Las mil noches y una noche
Así se titula la obra escrita por Mario Vargas Llosa fruto de los famosos cuentos orientales: «Las mil noches y una noche». Es justo el tiempo que necesitaron el rey Sahrigar y Sherezade para enamorarse. En realidad sabemos por la literatura que él se enamoró perdidamente de ella. Falta por conocer si también ocurrió lo contrario. Pero la noche mil dos tuvo que ser, seguro, apoteósica.
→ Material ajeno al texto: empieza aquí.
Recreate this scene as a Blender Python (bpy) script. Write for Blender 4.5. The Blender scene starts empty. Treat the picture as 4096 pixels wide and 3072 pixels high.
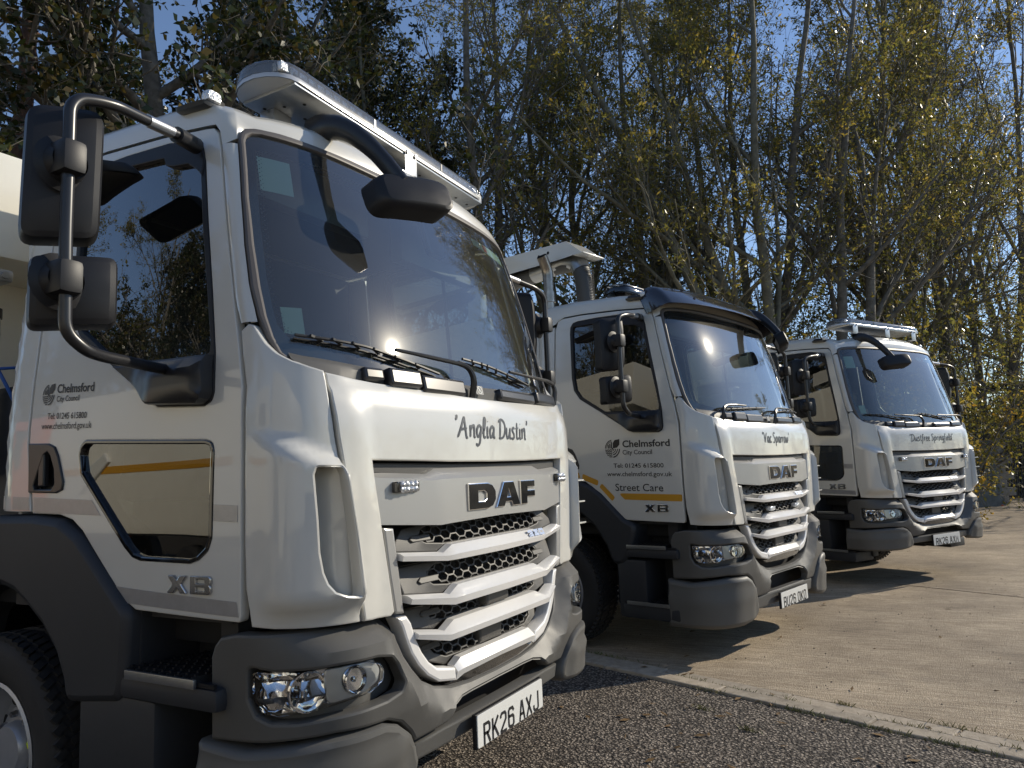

Ayer asistí a una de las tres representaciones de esta función (la última es hoy viernes). Se trata de una adaptación para teatro confeccionada por el novelista peruano, que él mismo interpreta en un tète-à-tète con Aitana Sánchez Gijón. Me pareció una excelente representación, bien trabada, sin estridencias, un mano a mano encima del escenario entre una actriz y un escritor que se atreve con todo. Ella viste un traje de noche color magenta. Él lleva puesto una especie de sotana de color blanco más propio de «El principito», como el de Saint-Exupéry, que de un monarca. La obra cuenta con un escenario de lujo: los Jardines de Sabatini, dentro del ciclo Los Veranos de la Villa. El lugar es magnífico, pero la noche acabó fresca entre la exuberancia que rodea al Palacio Real de Madrid.
El texto de Vargas Llosa es irreprochable. Aprovecha la fantasía que irradian los cuentos infantiles más famososo del mundo. Y lo lleva a las tablas sin perder su sentido. Hay tres planos que conviven en la obra: Mario y Aitana como tales (se hablan por su nombre de pila, haciendo alusiones sobre la propia obra); los personajes en los que se trasforman ambos protagonistas y, finalmente, está la historia del rey Sharigar y de Sherezade. El montaje está dirigido por Joan Ollé y quizá a él se deban dos de las virtudes que más me gustaron de la obra: la música y la iluminación. Ambas cosas me parecieron muy adecuadas.
A la representación le sobran quince o veinte minutos. El apogeo de personajes y la explosión fantasiosa es de tal intensidad que el espectador corre el riesgo de perderse entre tanto figurante oriental. Sin embargo, los diálogos entre Mario y Aitana (no los tuteo, es que forman parte del reparto) nos devuelven a la tierra. No es mala cosa, aunque cualquiera prefiere disfrutar con la fantasía y no aterrizar jamás en la realidad.
Las mil noches y una noche es una manera de gozar con los resabios literarios y con los cuentos orientales más occidentales que existen, como dice el propio Vargas Llosa en su obra. Es una recreación festiva, crepuscular, de los cuentos con más capacidad para despertar nuestros sentidos. Y todo ello, debajo de una noche fresca, entre jardines, y con las luces del Palacio de Oriente iluminando nuestra imaginación.